Violent Video Games Reveal the Dark Side of Play

Visitors queue to play the new Rockstar Games videogame 'Grand Theft Auto V', which will be released in Japan next month, at
Visitors queue to play the new Rockstar Games videogame 'Grand Theft Auto V', which will be released in Japan next month, at the Tokyo Game Show in Chiba, suburban Tokyo on September 19, 2013. Gamers were gathering for Asia's largest videogame trade show, an annual extravaganza that this year will give punters their first real taste of the PlayStation 4 and the Xbox One. AFP PHOTO / YOSHIKAZU TSUNO (Photo credit should read YOSHIKAZU TSUNO/AFP/Getty Images)

Lindsay Lohan is suing Rockstar Games over a bikini-clad blonde character she claims is her likeness in the hit game "Grand Theft Auto V." Released last fall and created with a budget of more than $100 million, Rockstar Games boasted $1 billion in sales in the first three days of a game that pushes social boundaries by allowing players to kill, steal and destroy in exquisite ways, albeit virtually.

"Grand Theft Auto V" (GTA5) represents pinnacle of both the commercial success and the continued controversy of violence and sexism surrounding the U.S. game industry. This success highlights how human principles and values come to be discussed and explored in contemporary society. The game is a huge, complex game that represents advances in technical features, such as rendering and artificial intelligence. It is profitable because it allows players to transgress commonly accepted social norms and choose to cross boundaries that would be otherwise socially forbidden.

For example, I can grab a bike and evade the police in a realistic downpour. I can steal a fighter plane. How cool is that? Ultimately, "GTA5" signifies the cutting edge of what a certain kind of game can do: create immersive worlds where players have an expansive feel of their own agency and action. Playing GTA5, I'm left with the awe that I can parkour across rooftops, leap into swimming pools, and go anywhere I please. The size of the world is immense.

But I can also have sex with prostitutes and kill them to get my money back without any repercussions. I can run down characters with my SUV as a form of recreation. I can fire into crowds with an assault weapon. If I felt like it, I could do this for hours and hours, and days on end. And this is where the game moves from a transgressive game that explores human nature into something more than that: When you play violent games, a part of you know its wrong -- and enjoys that. Such experiences recall the controversial documentary "The Act of Killing"(2013), where Indonesian death squad leaders reenacted their crimes with surreal pleasure.

That's the real world, all right, but it's meshed with fantasy, too.

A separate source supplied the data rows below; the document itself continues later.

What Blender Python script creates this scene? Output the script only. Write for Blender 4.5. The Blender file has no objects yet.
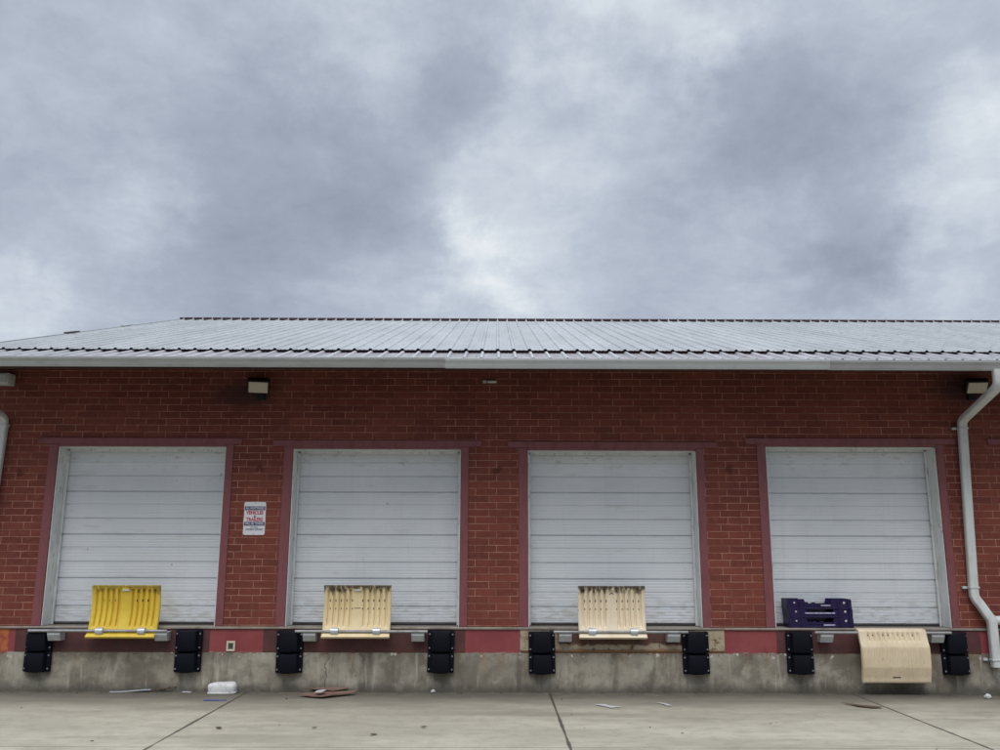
import bpy, bmesh, math, random
from mathutils import Vector, Matrix, noise as mnoise

rnd = random.Random(7)
scene = bpy.context.scene
COL = scene.collection
R = math.radians

# ------------------------------------------------------------------ nodes
class NT:
    """small node-tree helper"""
    def __init__(self, nt):
        self.nt = nt
    def n(self, kind, ins=None, **props):
        nd = self.nt.nodes.new(kind)
        for k, v in props.items():
            setattr(nd, k, v)
        for k, v in (ins or {}).items():
            self.set(nd.inputs[k], v)
        return nd
    def set(self, sock, v):
        if isinstance(v, bpy.types.NodeSocket):
            self.nt.links.new(v, sock)
        elif hasattr(v, '__len__') and sock.type == 'RGBA' and len(v) == 3:
            sock.default_value = (*v, 1)
        else:
            sock.default_value = v
    def math(self, op, a, b=0.0, c=0.0, clamp=False):
        nd = self.n('ShaderNodeMath', {0: a, 1: b, 2: c}, operation=op)
        nd.use_clamp = clamp
        return nd.outputs[0]
    def vmath(self, op, a, b=(0, 0, 0)):
        nd = self.n('ShaderNodeVectorMath', {0: a, 1: b}, operation=op)
        return nd.outputs['Value'] if op in ('DISTANCE', 'LENGTH', 'DOT_PRODUCT') else nd.outputs[0]
    def scale(self, a, s):
        nd = self.n('ShaderNodeVectorMath', {0: a, 'Scale': s}, operation='SCALE')
        return nd.outputs[0]
    def mul(self, a, v):
        return self.vmath('MULTIPLY', a, v)
    def noise(self, vec, scale, detail=4, rough=0.55, dist=0.0):
        nd = self.n('ShaderNodeTexNoise', {'Vector': vec, 'Scale': scale, 'Detail': detail,
                                           'Roughness': rough, 'Distortion': dist})
        return nd.outputs['Fac']
    def noisec(self, vec, scale, detail=3, rough=0.5):
        nd = self.n('ShaderNodeTexNoise', {'Vector': vec, 'Scale': scale, 'Detail': detail, 'Roughness': rough})
        return nd.outputs['Color']
    def rng(self, v, a, b, lo=0.0, hi=1.0, smooth=True):
        nd = self.n('ShaderNodeMapRange', {'Value': v, 'From Min': a, 'From Max': b, 'To Min': lo, 'To Max': hi})
        nd.interpolation_type = 'SMOOTHSTEP' if smooth else 'LINEAR'
        nd.clamp = True
        return nd.outputs['Result']
    def mix(self, f, a, b, mode='MIX'):
        nd = self.n('ShaderNodeMix', data_type='RGBA', blend_type=mode)
        self.set(nd.inputs[0], f); self.set(nd.inputs[6], a); self.set(nd.inputs[7], b)
        return nd.outputs[2]
    def xyz(self, v):
        nd = self.n('ShaderNodeSeparateXYZ', {0: v})
        return nd.outputs[0], nd.outputs[1], nd.outputs[2]
    def comb(self, x, y, z):
        return self.n('ShaderNodeCombineXYZ', {0: x, 1: y, 2: z}).outputs[0]
    def pos(self):
        return self.n('ShaderNodeNewGeometry').outputs['Position']
    def obj(self):
        return self.n('ShaderNodeTexCoord').outputs['Object']
    def ramp(self, f, stops):
        nd = self.n('ShaderNodeValToRGB', {0: f})
        el = nd.color_ramp.elements
        while len(el) < len(stops):
            el.new(0.5)
        for e, (p, c) in zip(el, stops):
            e.position = p
            e.color = (*c, 1)
        return nd.outputs[0]

def new_mat(name):
    m = bpy.data.materials.new(name)
    m.use_nodes = True
    nt = m.node_tree
    nt.nodes.clear()
    t = NT(nt)
    b = t.n('ShaderNodeBsdfPrincipled')
    o = t.n('ShaderNodeOutputMaterial')
    nt.links.new(b.outputs[0], o.inputs['Surface'])
    return m, t, b

def finish(t, b, color, rough=0.6, metal=0.0, bump=None, bstr=0.3, bdist=0.01, spec=None):
    t.set(b.inputs['Base Color'], color)
    t.set(b.inputs['Roughness'], rough)
    t.set(b.inputs['Metallic'], metal)
    if spec is not None:
        t.set(b.inputs['Specular IOR Level'], spec)
    if bump is not None:
        bp = t.n('ShaderNodeBump', {'Height': bump, 'Strength': bstr, 'Distance': bdist})
        t.nt.links.new(bp.outputs[0], b.inputs['Normal'])

def worn_mat(name, col, col2, rough=0.55, metal=0.0, scale=6.0, amt=0.6, stretch=(1, 1, 1), speck=None, spec=None, bstr=0.15):
    """paint or plastic or metal with patchy weathering towards col2 and small dirt specks"""
    m, t, b = new_mat(name)
    p = t.mul(t.pos(), stretch)
    n1 = t.noise(p, scale, 6, 0.65)
    f = t.rng(n1, 0.42, 0.72, 0, amt)
    c = t.mix(f, col, col2)
    n2 = t.noise(p, scale * 9, 3, 0.6)
    c = t.mix(t.rng(n2, 0.35, 0.75, 0.0, 0.35), c, tuple(x * 0.72 for x in col))
    if speck:
        n3 = t.noise(t.pos(), 23, 2, 0.5)
        c = t.mix(t.rng(n3, 0.68, 0.74), c, speck)
    r = t.rng(n1, 0.3, 0.7, rough - 0.1, min(1, rough + 0.15))
    finish(t, b, c, r, metal, n2, bstr, 0.004, spec)
    return m

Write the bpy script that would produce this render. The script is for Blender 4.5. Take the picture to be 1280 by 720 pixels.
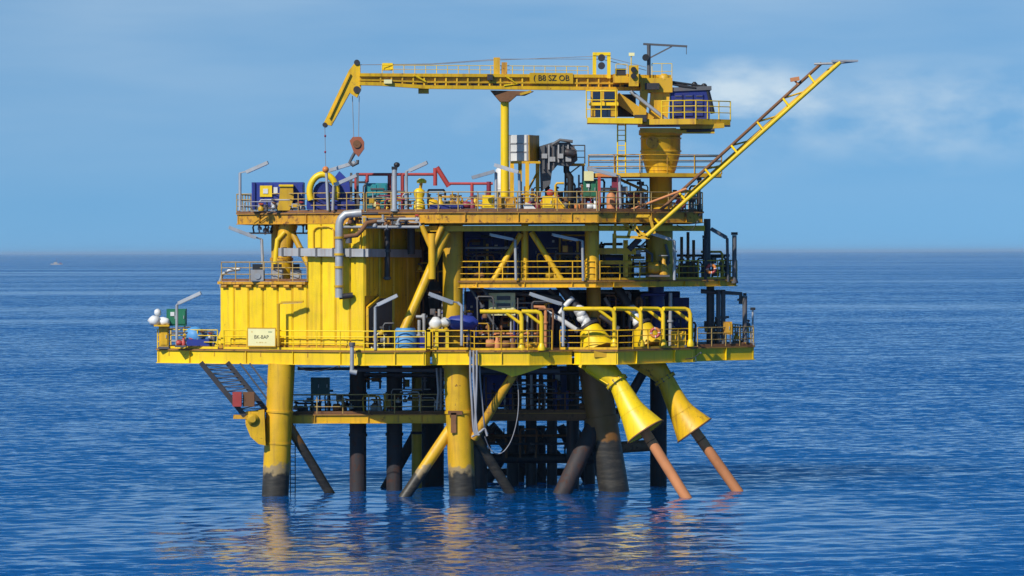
import bpy, bmesh, math, random
import numpy as np
from mathutils import Vector, Matrix, noise as mnoise

for o in list(bpy.data.objects):
    bpy.data.objects.remove(o)
scene = bpy.context.scene
COL = scene.collection
rnd = random.Random(7)
R = math.radians

# ------------------------------------------------------------------ camera
CAM_H = 13.95           # metres above the sea
DIST = 220.0            # metres from the camera to the front of the platform
PPM = 22.0              # picture pixels (1280 wide) per metre at that distance
cam_d = bpy.data.cameras.new('camera')
cam = bpy.data.objects.new('camera', cam_d)
COL.objects.link(cam)
scene.camera = cam
cam.location = (0, -DIST, CAM_H)
ROLL = 4.0 / 1280.0
cam.rotation_euler = (R(90), 0, 0)
cam.rotation_euler.rotate_axis('Z', -math.atan(ROLL))
cam_d.sensor_width = 36.0
cam_d.lens = 36.0 * (PPM * DIST) / 1280.0
cam_d.shift_y = -45.0 / 1280.0
cam_d.clip_start = 1.0
cam_d.clip_end = 200000.0

# ------------------------------------------------------------------ sky and sun
SUN_V = Vector((-0.46, -0.64, 0.64)).normalized()
SUN_EL = math.asin(SUN_V.z)
SUN_AZ = math.atan2(SUN_V.x, SUN_V.y)
world = bpy.data.worlds.new('World')
scene.world = world
world.use_nodes = True
wt = world.node_tree
wt.nodes.clear()
def wn(t, **k):
    n = wt.nodes.new(t)
    for a, b in k.items():
        setattr(n, a, b)
    return n
w_out = wn('ShaderNodeOutputWorld')
w_bg = wn('ShaderNodeBackground')
w_bg.inputs['Strength'].default_value = 0.1
sky = wn('ShaderNodeTexSky', sky_type='NISHITA', sun_disc=False)
sky.sun_elevation = SUN_EL
sky.sun_rotation = SUN_AZ
sky.altitude = 0
sky.air_density = 1.0
sky.dust_density = 0.3
sky.ozone_density = 5.0
# thin bluish haze veil over the low sky and soft cumulus: all by direction
tc = wn('ShaderNodeTexCoord')
def wmath(op, a, b=None, clamp=False):
    n = wn('ShaderNodeMath', operation=op, use_clamp=clamp)
    for i, v in enumerate((a, b)):
        if v is None: continue
        if isinstance(v, (int, float)): n.inputs[i].default_value = v
        else: wt.links.new(v, n.inputs[i])
    return n.outputs[0]
sep = wn('ShaderNodeSeparateXYZ')
wt.links.new(tc.outputs['Generated'], sep.inputs[0])
# clean sea air: the whole sky is read a little higher up, away from the yellow horizon band
comb = wn('ShaderNodeCombineXYZ')
wt.links.new(sep.outputs[0], comb.inputs[0]); wt.links.new(sep.outputs[1], comb.inputs[1])
wt.links.new(wmath('ADD', wmath('MULTIPLY', wmath('MAXIMUM', sep.outputs[2], 0.0), 0.85), 0.16), comb.inputs[2])
nrmz = wn('ShaderNodeVectorMath', operation='NORMALIZE')
wt.links.new(comb.outputs[0], nrmz.inputs[0])
wt.links.new(nrmz.outputs[0], sky.inputs['Vector'])
tint = wn('ShaderNodeMix', data_type='RGBA', blend_type='MULTIPLY')
tint.inputs[0].default_value = 1.0
wt.links.new(sky.outputs[0], tint.inputs[6])
tint.inputs[7].default_value = (0.36, 0.84, 1.03, 1)
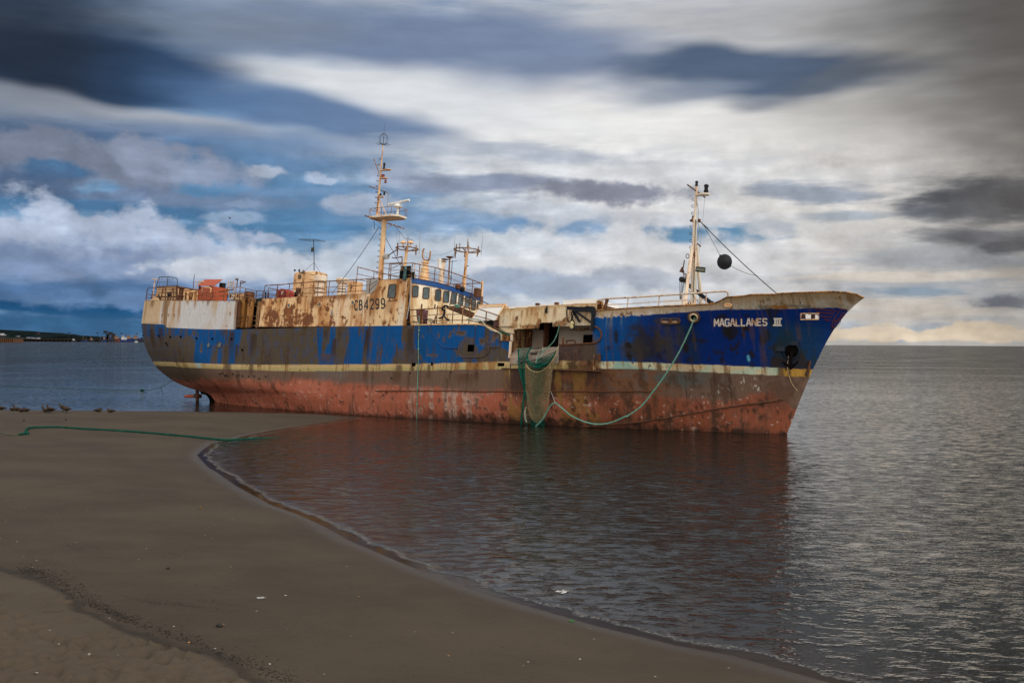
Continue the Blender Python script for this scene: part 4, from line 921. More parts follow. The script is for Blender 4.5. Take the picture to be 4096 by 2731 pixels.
# fire cabinet with its letter
a = Sy('B', 22, 895, -3.4); b = Sy('B', 180, 760, -3.4); W = b[0] - a[0]; pr = [a + np.array([0, 0, -.2]), a + np.array([W, 0, -.2]), a + np.array([W, 0, (b[2] - a[2]) * .5])] + [np.array([a[0] + W / 2 + W / 2 * math.cos(t), -3.4, a[2] + (b[2] - a[2]) * .5 + (b[2] - a[2]) * .5 * math.sin(t)]) for t in np.linspace(.2, math.pi - .2, 8)] + [a + np.array([0, 0, (b[2] - a[2]) * .5])]
fc = MB().ext(pr, (0, .9, 0)).build('fire_cabinet', MAT['red_pole'], ship)
lettering('cabinet_letter', 'F', [('B', 100, 862), ('B', 132, 858), ('B', 134, 808), ('B', 102, 812)], lambda c, x, y: Sy(c, x, y, -3.41), lambda p: np.array([0, -1.0, 0]), 'letter_white', .07, fc)
for x in (75, 155): MB().bar(Sy('B', x, 895, -3.6), Sy('B', x + 4, 815, -3.6), .06).build('cabinet_bracket', MAT['black'], fc)
# television aerial on the funnel
tv = MB().tube([Sy('B', 613, 480, -1.2), Sy('B', 612, 200, -1.2), Sy('B', 605, 0, -1.2)], .035, 6).tube([Sy('B', 480, 470, -1.2), Sy('B', 613, 350, -1.2), Sy('B', 735, 560, -1.2)], .018, 4, False).box(Sy('B', 590, 150, -1.2), (.3, .06, .35)).build('aerial_mast', MAT['wire'], ship)
m = MB(); c0 = Sy('B', 603, 3, -1.2)
m.tube([Sy('B', 380, 0, -1.2), Sy('B', 650, 3, -1.2), Sy('B', 790, 22, -1.2)], .02, 4)
for x in (460, 520, 570, 630, 690): m.tube([Sy('B', x, 4, -1.2) + np.array([0, -.7, 0]), Sy('B', x, 4, -1.2) + np.array([0, .7, 0])], .012, 4)
m.build('aerial_array', MAT['wire'], tv)

# --- gear on the poop
a = Sy('P', 420, 1180, -3.6); b = Sy('P', 1245, 650, -3.6)
sh = MB().box(((a[0] + b[0]) / 2, -.9, (a[2] + b[2]) / 2), (b[0] - a[0], 5.4, b[2] - a[2])).build('stern_house', MAT['cream'], ship)
MB().box(((a[0] + b[0]) / 2, -.9, b[2] + .04), (b[0] - a[0] + .1, 5.5, .07)).build('house_roof', MAT['rail_dark'], sh)
m = MB()
for y in (760, 865, 1030): m.bar(Sy('P', 425, y, -3.63), Sy('P', 1240, y - 5, -3.63), .03, .05)
for x in (800, 1100): m.bar(Sy('P', x, 1170, -3.63), Sy('P', x + 14, 700, -3.63), .05, .03)
m.build('wall_batten', MAT['rail_dark'], sh)
m = MB().tube(smooth_line([Sy('P', x, y, -3.4) for x, y in ((442, 650), (500, 450), (555, 300), (600, 275), (870, 266), (1180, 305), (1250, 345), (1265, 420), (1262, 640))], 4), .035, 6).tube([Sy('P', 865, 640, -3.4), Sy('P', 900, 272, -3.4)], .035, 5)
for x0, x1 in ((560, 575), (560, 660), (705, 680), (715, 830), (850, 832), (905, 975), (985, 980), (990, 1085), (1105, 1090), (1115, 1190)): m.tube([Sy('P', x0, 635, -3.4), Sy('P', x1, 285 if x1 < 1180 else 420, -3.4)], .009, 3)
for y in (370, 460, 600): m.tube([Sy('P', 520, y, -3.4), Sy('P', 1255, y + 10, -3.4)], .008, 3)
m.build('net_frame', MAT['wire'], ship)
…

Some boundary crossing is a natural form of play: Anthropologists have noted violent gameplay and dark play subjects for hundreds of years. Victorian kids, for example, played innocently with their dolls but also killed them off in bizarre catastrophes and held funerals for them. Grimm's fairy tales were ghastly, violent and cruel. Read the originals; it was a natural thing that a father could sell his kids to the devil for some quick cash. In "The Girl Without Hands," the devil chops the girl's arms off in retribution when the deal goes awry. That's pretty horrific stuff.

These situations, however, still portrayed a sense of right and wrong, a sense of beauty, as well as the macabre. They weren't cynical. Rather, they were outlets and cautionary tales for those surrounded by extremely strict social norms, rigid family structures and incredibly deep-rooted cultures. They typically ended on a hopeful note, too.

Practicing what it means to live in the world with its contradictions and experiences does mean we imagine some dark things in play. But we also need to practice other themes in our play, lest we lose a bit of what it means to be human. We are social creatures and live in societies with shared values. Do our games reflect what's important to us as well as what's scary and forbidden?

It is up to designers to expand the vocabulary of play to make other forms of connections to beauty, autonomy, collaboration and community. Some designers are doing it in the increasingly robust "indie" game scene. Play the award-winning game "Journey" and find that anonymous game play with others can transcend trash talk and become awe-inspiring. Play "Road Not Taken" and save lost children in a forest. Or play an indie board game and go off-screen altogether for a night. Excellent new models of play allow discovery that just might express different human principles and bring players novel kinds of joy. Maybe we can leave the Lindsay Lohans out of our games entirely.